Science needs to take a stronger lead in setting future food and energy policy, California Agriculture Secretary A.G. Kawamura told a gathering of the energy community Wednesday.

In a time and place where people enjoy the "luxury of abundance," the presence of many choices - in food as well as energy sources - can create strong opinions that too often influence policy, Kawamura said at the Sixth Annual Forum of the California Biomass Collaborative in Sacramento.

"It's interesting how in our world, we're fighting (amongst) ourselves for what kind of food should be on the plate," Kawamura said. "And it's interesting, that carries on into the energy sector. We've got nuclear, we've got petroleum, we've got solar, wind, geothermal, we've got biomass; we've got a bunch of choices.

"What happens very often is people form an opinion on what their preference is for any kind of food supply, and how it should be produced ... and they have a preference for what kind of energy should be produced or not produced," Kawamura said. "They demonize other kinds of energy, they demonize certain kinds of foods, they make all kinds of pretexts."

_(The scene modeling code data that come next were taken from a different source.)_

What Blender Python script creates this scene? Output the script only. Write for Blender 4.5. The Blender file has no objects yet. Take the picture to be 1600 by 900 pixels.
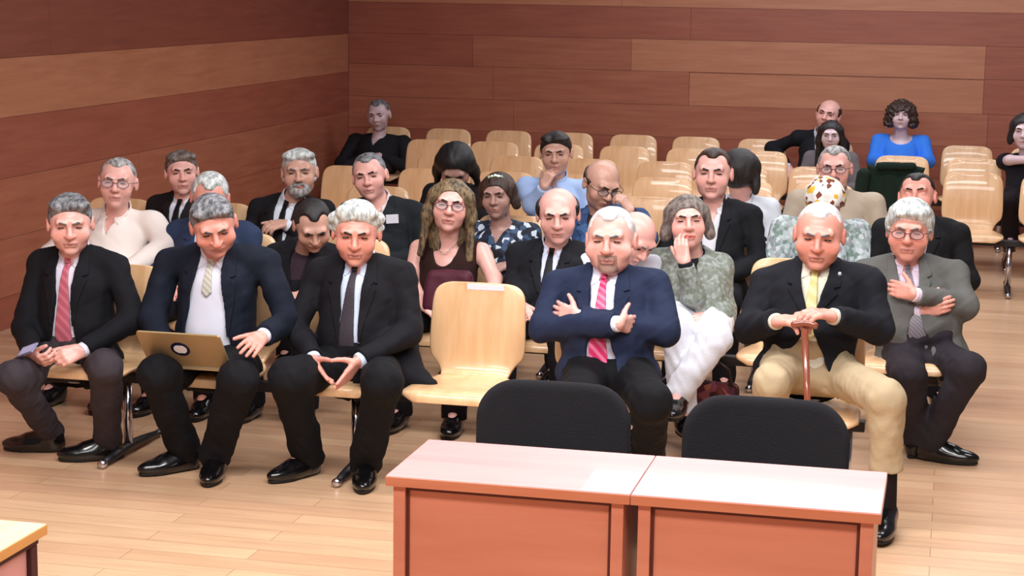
import bpy, math, random
import numpy as np
from math import radians, sin, cos, pi
from mathutils import Vector, Matrix

random.seed(7)
SC = bpy.context.scene
COL = SC.collection
f32 = np.float32

# ------------------------------------------------------------------ camera
# the room: X runs along the benches, Y goes away from the camera, Z is up
FPX, PITCH, YAW, ROLL, CAM_H = 2921.2, .1615, .2299, .015, 2.153
_F = np.array([-sin(YAW)*cos(PITCH), cos(YAW)*cos(PITCH), -sin(PITCH)])
_R = np.array([cos(YAW), sin(YAW), 0.0])
_U = np.cross(_R, _F)
CR = cos(ROLL)*_R + sin(ROLL)*_U
CU = -sin(ROLL)*_R + cos(ROLL)*_U

def at(px, py, Y=None, Z=None):
    """point of the room seen at a photograph position, at depth Y or height Z"""
    d = _F + CR*(px-800)/FPX - CU*(py-450)/FPX
    o = np.array([0, 0, CAM_H])
    t = Y/d[1] if Y is not None else (Z-CAM_H)/d[2]
    return o + t*d

cam_d = bpy.data.cameras.new('camera')
cam_d.sensor_width = 36.0
cam_d.lens = FPX/1600*36
cam_d.clip_end = 60
cam = bpy.data.objects.new('camera', cam_d)
COL.objects.link(cam)
M = Matrix(((CR[0], CU[0], -_F[0], 0), (CR[1], CU[1], -_F[1], 0), (CR[2], CU[2], -_F[2], CAM_H), (0, 0, 0, 1)))
cam.matrix_world = M
SC.camera = cam

Y1, RP, CP = 7.938, 1.217, .573        # first row of seats, row spacing, seat spacing
ZS, ZT = .427, .83                     # seat height, top of the backrest
def rowY(k): return Y1 + RP*(k-1)

# ------------------------------------------------------------------ materials
MATS = {}
def nodes(name):
    m = bpy.data.materials.new(name)
    m.use_nodes = True
    nt = m.node_tree
    b = nt.nodes['Principled BSDF']
    return m, nt, b

def lin(c):
    return tuple(((x/12.92) if x <= .04045 else ((x+.055)/1.055)**2.4) for x in c)

def rgb(h):
    h = h.lstrip('#')
    return lin(tuple(int(h[i:i+2], 16)/255 for i in (0, 2, 4)))

def N(nt, t, **k):
    n = nt.nodes.new(t)
    for a, v in k.items():
        if a in n.inputs: n.inputs[a].default_value = v
        else: setattr(n, a, v)
    return n

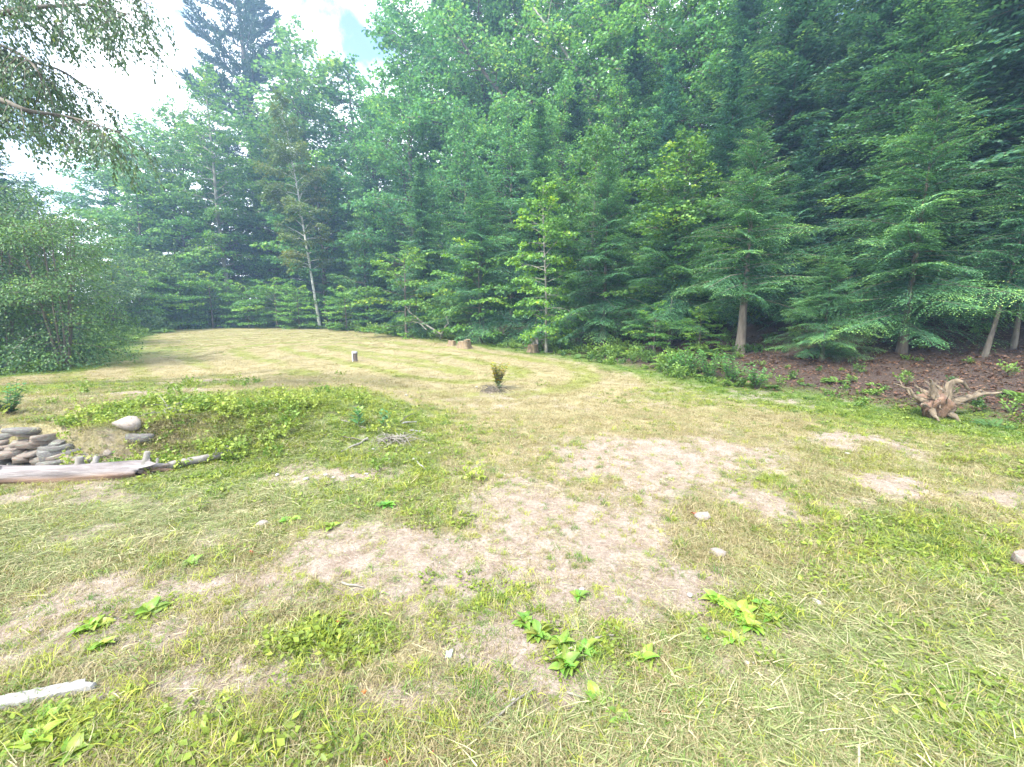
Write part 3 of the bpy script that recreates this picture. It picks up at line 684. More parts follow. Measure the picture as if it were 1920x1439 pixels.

While food shortages afflict large parts of the globe, policy makers argue over issues that should be more clearly defined through science, Kawamura said. But people often don't trust science.

"You start to see some of the strangest bills coming out at a time on our planet when two billion people would just like to have food on a plate predictably, and they would like to have ... access to energy," Kawamura said.

People are "distrustful of government, they're distrustful of businesses ... they're distrustful of science," he said. "They're afraid of it. They're not quite sure they understand it. We know that we have to do a lot of work toward ... raising the consciousness of what's possible in the 21st Century."

Speakers at the forum addressed the details of grid interconnection. A few alternative-energy sources are addressed in state rules, but biomass - including various cellulosic waste materials produced on farms - is not handled well by current regulations.

That means the early users of new biomass-fueled energy technologies are being discouraged, Kawamura said.

"I hope ... that the early adopters are not punished for going out and trying to make change ... (that) in fact they're embraced and they're really given a platform," he said.

"The science community needs to really step up and open up people's eyes and invite them into the 21st century," Kawamura said. "Because if we don't, we are stuck in the 20th century with a lot of preconceptions, a lot of misconceptions, a lot of challenges and beliefs. And when people believe things, it's very hard to change (those beliefs)."